Print, word for word, the opening line of the data below and every line after it through the line that contains "random.seed(7)", but not the pictures.
________________
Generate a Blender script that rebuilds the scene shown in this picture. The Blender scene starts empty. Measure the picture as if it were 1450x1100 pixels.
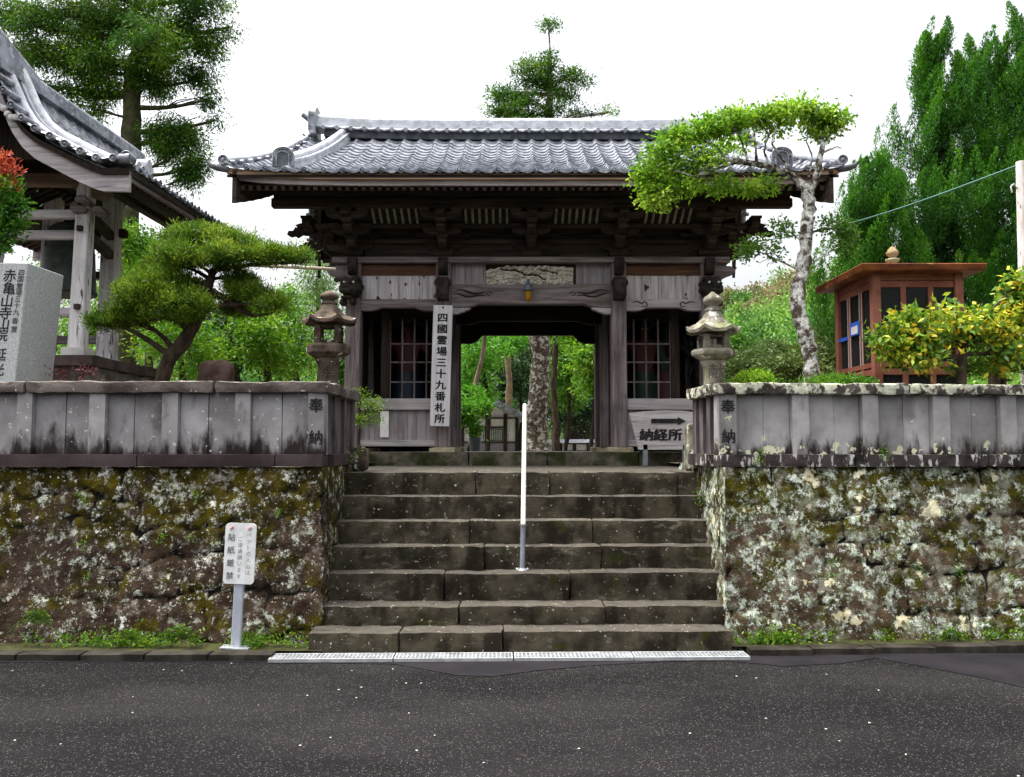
import bpy, bmesh, math, random
import numpy as np
from mathutils import Vector, Matrix

S = bpy.context.scene
COL = S.collection
R = math.radians
rng = np.random.default_rng(7)
random.seed(7)

# ---------------------------------------------------------------- camera, sky, sun, exposure
F = 1250.0
PITCH = math.atan(82 / F)
CZ = 1.6
cam = bpy.data.cameras.new('camera')
cam.sensor_width = 36.0
cam.lens = 36.0 * F / 1450.0
cam.clip_end = 3000
camo = bpy.data.objects.new('camera', cam)
camo.location = (0, 0, CZ)
camo.rotation_euler = (R(90) + PITCH, 0, 0)
COL.objects.link(camo)
S.camera = camo

SUN_EL, SUN_AZ = R(74), R(-78)
w = bpy.data.worlds.new('World')
S.world = w
w.use_nodes = True
wn = w.node_tree
for n in list(wn.nodes):
    wn.nodes.remove(n)
sky = wn.nodes.new('ShaderNodeTexSky')
sky.sky_type = 'NISHITA'
sky.sun_disc = False
sky.sun_elevation = SUN_EL
sky.sun_rotation = SUN_AZ
sky.air_density = 1.0
sky.dust_density = 10.0
sky.ozone_density = 1.0
hs = wn.nodes.new('ShaderNodeHueSaturation')
hs.inputs['Saturation'].default_value = 0.25
bg = wn.nodes.new('ShaderNodeBackground')
bg.inputs['Strength'].default_value = 0.15
wo = wn.nodes.new('ShaderNodeOutputWorld')
wn.links.new(sky.outputs[0], hs.inputs['Color'])
wn.links.new(hs.outputs[0], bg.inputs['Color'])
wn.links.new(bg.outputs[0], wo.inputs[0])

sun = bpy.data.lights.new('sun', 'SUN')
sun.energy = 0.5
sun.angle = R(15)
sun.color = (1.0, 0.97, 0.92)
suno = bpy.data.objects.new('sun', sun)
sd = Vector((math.sin(SUN_AZ) * math.cos(SUN_EL), math.cos(SUN_AZ) * math.cos(SUN_EL), math.sin(SUN_EL)))
suno.rotation_euler = sd.to_track_quat('Z', 'Y').to_euler()
COL.objects.link(suno)

S.view_settings.view_transform = 'Standard'
S.view_settings.look = 'None'
S.view_settings.gamma = 1
S.view_settings.exposure = 1.68
S.cycles.max_bounces = 6
S.cycles.diffuse_bounces = 3
S.cycles.glossy_bounces = 2
S.cycles.transmission_bounces = 4
S.cycles.transparent_max_bounces = 6


def at(px, py, Y):
    """point at depth Y seen at photo pixel (px, py)"""
    u = (px - 725) / F
    v = (550 - py) / F
    t = Y / (math.cos(PITCH) - v * math.sin(PITCH))
    return Vector((u * t, Y, CZ + t * (math.sin(PITCH) + v * math.cos(PITCH))))


def ZZ(py, Y):
    return at(725, py, Y).z


def XX(px, Y, py=550):
    return at(px, py, Y).x


# ---------------------------------------------------------------- noise in numpy
_T = np.random.default_rng(3).random((64, 64, 64))


def vn(P, sc, seed=0):
    Q = np.asarray(P, float) * sc + seed * 17.31
    I = np.floor(Q).astype(int)
    f = Q - I
    f = f * f * (3 - 2 * f)
    r = 0
    for a in (0, 1):
        for b in (0, 1):
            for c in (0, 1):
                wgt = (f[:, 0] if a else 1 - f[:, 0]) * (f[:, 1] if b else 1 - f[:, 1]) * (f[:, 2] if c else 1 - f[:, 2])
                r = r + wgt * _T[(I[:, 0] + a) & 63, (I[:, 1] + b) & 63, (I[:, 2] + c) & 63]
    return r * 2 - 1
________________
Solution to this problem:
Generate a Blender script that rebuilds the scene shown in this picture. The Blender scene starts empty. Measure the picture as if it were 1450x1100 pixels.
import bpy, bmesh, math, random
import numpy as np
from mathutils import Vector, Matrix

S = bpy.context.scene
COL = S.collection
R = math.radians
rng = np.random.default_rng(7)
random.seed(7)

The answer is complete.